The exercise: Reproduce exactly the opening lines of the listing, stopping after the line that contains "scene.camera = cam" and including it.

Source excerpt:
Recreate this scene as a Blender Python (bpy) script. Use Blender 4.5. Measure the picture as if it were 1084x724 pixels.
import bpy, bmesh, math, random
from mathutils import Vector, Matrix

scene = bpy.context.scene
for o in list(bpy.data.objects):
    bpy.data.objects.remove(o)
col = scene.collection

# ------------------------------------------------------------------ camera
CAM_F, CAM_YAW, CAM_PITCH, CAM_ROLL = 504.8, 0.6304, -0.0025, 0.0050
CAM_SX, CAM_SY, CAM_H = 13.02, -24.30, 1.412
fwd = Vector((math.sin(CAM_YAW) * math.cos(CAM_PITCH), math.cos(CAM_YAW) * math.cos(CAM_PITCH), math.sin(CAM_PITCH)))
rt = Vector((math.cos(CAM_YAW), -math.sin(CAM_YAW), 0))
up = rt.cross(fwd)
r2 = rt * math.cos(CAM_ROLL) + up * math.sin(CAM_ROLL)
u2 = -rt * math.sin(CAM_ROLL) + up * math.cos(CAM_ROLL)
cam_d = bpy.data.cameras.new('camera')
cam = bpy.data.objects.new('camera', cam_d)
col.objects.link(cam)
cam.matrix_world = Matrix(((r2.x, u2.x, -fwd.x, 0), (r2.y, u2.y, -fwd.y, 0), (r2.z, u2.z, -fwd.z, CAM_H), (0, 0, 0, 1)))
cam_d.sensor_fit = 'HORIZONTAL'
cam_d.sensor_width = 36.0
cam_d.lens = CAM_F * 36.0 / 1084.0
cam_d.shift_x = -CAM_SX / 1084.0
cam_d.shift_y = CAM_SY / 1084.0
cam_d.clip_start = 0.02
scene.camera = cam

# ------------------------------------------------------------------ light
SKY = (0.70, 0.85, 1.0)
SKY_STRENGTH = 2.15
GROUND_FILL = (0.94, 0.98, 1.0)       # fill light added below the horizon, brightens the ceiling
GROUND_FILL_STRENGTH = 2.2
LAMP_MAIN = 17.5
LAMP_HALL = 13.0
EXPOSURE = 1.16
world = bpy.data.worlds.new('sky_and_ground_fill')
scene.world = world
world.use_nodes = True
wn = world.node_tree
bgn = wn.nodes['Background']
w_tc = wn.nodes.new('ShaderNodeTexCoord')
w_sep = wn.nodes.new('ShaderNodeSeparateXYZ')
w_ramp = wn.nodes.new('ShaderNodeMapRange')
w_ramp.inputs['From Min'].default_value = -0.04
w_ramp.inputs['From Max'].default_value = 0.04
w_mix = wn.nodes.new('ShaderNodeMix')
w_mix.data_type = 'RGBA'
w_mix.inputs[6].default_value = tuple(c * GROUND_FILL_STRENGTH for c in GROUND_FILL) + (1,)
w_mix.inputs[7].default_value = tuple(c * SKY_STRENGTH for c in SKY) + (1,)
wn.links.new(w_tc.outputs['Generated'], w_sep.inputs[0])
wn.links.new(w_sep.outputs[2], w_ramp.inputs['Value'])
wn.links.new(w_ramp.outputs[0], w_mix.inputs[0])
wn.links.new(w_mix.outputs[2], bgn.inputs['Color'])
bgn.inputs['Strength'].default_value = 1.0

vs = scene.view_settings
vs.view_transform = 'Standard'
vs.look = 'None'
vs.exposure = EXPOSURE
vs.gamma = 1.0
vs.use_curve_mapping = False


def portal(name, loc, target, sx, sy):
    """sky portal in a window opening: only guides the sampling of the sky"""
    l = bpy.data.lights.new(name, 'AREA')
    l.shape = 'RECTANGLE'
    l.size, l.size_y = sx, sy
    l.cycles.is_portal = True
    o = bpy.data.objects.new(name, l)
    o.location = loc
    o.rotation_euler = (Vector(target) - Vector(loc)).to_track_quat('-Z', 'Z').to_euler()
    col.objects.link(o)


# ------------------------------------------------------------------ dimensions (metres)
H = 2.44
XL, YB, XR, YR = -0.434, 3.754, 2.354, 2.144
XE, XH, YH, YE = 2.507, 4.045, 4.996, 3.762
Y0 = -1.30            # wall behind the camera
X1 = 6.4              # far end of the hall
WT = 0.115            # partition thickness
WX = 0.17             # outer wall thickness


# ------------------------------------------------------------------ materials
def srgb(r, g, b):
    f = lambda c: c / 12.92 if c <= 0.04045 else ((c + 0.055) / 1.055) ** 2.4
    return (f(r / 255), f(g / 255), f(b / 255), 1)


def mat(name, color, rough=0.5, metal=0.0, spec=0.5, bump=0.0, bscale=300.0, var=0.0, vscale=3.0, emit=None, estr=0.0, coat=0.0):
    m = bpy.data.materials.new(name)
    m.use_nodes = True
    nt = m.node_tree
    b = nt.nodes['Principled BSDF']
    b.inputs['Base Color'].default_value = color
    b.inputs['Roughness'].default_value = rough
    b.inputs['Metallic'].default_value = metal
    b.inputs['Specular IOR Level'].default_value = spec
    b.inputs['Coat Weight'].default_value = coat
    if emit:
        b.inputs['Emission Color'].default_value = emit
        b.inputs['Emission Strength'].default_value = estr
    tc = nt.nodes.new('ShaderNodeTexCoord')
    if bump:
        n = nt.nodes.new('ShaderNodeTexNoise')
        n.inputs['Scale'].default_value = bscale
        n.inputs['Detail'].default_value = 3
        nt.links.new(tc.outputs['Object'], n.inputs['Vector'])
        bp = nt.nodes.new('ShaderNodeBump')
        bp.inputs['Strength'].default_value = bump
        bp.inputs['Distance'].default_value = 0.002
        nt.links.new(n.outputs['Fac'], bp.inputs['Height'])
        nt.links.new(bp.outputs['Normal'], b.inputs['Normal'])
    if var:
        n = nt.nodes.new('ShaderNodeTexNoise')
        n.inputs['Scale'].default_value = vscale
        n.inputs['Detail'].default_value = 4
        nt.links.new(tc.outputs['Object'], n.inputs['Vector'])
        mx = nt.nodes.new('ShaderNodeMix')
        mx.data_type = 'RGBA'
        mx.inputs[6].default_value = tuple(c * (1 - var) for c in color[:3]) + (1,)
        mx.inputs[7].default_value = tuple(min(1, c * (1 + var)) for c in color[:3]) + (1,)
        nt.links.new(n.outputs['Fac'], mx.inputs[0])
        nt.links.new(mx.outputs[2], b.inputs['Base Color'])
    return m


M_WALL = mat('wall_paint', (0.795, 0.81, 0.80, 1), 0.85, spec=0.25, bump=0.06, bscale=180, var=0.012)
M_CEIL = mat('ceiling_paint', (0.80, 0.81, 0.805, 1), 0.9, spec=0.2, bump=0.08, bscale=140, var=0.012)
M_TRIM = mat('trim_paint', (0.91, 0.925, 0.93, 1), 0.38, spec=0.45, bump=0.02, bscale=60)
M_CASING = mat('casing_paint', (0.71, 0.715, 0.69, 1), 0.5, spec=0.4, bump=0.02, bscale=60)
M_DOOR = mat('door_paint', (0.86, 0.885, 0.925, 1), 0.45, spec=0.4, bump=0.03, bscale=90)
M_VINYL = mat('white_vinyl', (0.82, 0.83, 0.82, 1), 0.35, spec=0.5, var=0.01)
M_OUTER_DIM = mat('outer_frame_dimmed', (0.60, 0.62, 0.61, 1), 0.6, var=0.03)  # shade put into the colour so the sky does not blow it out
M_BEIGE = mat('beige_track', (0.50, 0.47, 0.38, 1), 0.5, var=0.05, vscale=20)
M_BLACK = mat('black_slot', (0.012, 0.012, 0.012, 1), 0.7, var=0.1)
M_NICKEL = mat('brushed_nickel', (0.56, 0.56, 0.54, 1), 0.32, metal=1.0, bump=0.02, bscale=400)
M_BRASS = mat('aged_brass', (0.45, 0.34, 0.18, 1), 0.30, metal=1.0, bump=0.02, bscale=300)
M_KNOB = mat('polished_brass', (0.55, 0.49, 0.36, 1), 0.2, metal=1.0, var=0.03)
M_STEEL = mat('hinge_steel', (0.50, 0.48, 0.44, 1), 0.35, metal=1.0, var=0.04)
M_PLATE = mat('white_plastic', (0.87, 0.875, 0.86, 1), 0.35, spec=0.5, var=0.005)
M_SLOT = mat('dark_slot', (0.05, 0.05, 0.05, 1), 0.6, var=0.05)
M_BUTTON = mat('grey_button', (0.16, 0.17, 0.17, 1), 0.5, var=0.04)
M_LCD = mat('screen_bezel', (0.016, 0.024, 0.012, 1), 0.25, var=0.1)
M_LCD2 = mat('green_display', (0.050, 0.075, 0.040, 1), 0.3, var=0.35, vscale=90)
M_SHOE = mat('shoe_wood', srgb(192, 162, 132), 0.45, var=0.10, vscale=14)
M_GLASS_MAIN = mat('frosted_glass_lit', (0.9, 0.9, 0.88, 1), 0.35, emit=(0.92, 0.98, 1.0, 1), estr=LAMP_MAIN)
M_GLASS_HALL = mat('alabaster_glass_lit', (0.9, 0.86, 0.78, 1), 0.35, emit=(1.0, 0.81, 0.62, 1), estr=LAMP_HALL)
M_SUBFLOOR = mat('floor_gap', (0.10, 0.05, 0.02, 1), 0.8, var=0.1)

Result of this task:
Recreate this scene as a Blender Python (bpy) script. Use Blender 4.5. Measure the picture as if it were 1084x724 pixels.
import bpy, bmesh, math, random
from mathutils import Vector, Matrix

scene = bpy.context.scene
for o in list(bpy.data.objects):
    bpy.data.objects.remove(o)
col = scene.collection

# ------------------------------------------------------------------ camera
CAM_F, CAM_YAW, CAM_PITCH, CAM_ROLL = 504.8, 0.6304, -0.0025, 0.0050
CAM_SX, CAM_SY, CAM_H = 13.02, -24.30, 1.412
fwd = Vector((math.sin(CAM_YAW) * math.cos(CAM_PITCH), math.cos(CAM_YAW) * math.cos(CAM_PITCH), math.sin(CAM_PITCH)))
rt = Vector((math.cos(CAM_YAW), -math.sin(CAM_YAW), 0))
up = rt.cross(fwd)
r2 = rt * math.cos(CAM_ROLL) + up * math.sin(CAM_ROLL)
u2 = -rt * math.sin(CAM_ROLL) + up * math.cos(CAM_ROLL)
cam_d = bpy.data.cameras.new('camera')
cam = bpy.data.objects.new('camera', cam_d)
col.objects.link(cam)
cam.matrix_world = Matrix(((r2.x, u2.x, -fwd.x, 0), (r2.y, u2.y, -fwd.y, 0), (r2.z, u2.z, -fwd.z, CAM_H), (0, 0, 0, 1)))
cam_d.sensor_fit = 'HORIZONTAL'
cam_d.sensor_width = 36.0
cam_d.lens = CAM_F * 36.0 / 1084.0
cam_d.shift_x = -CAM_SX / 1084.0
cam_d.shift_y = CAM_SY / 1084.0
cam_d.clip_start = 0.02
scene.camera = cam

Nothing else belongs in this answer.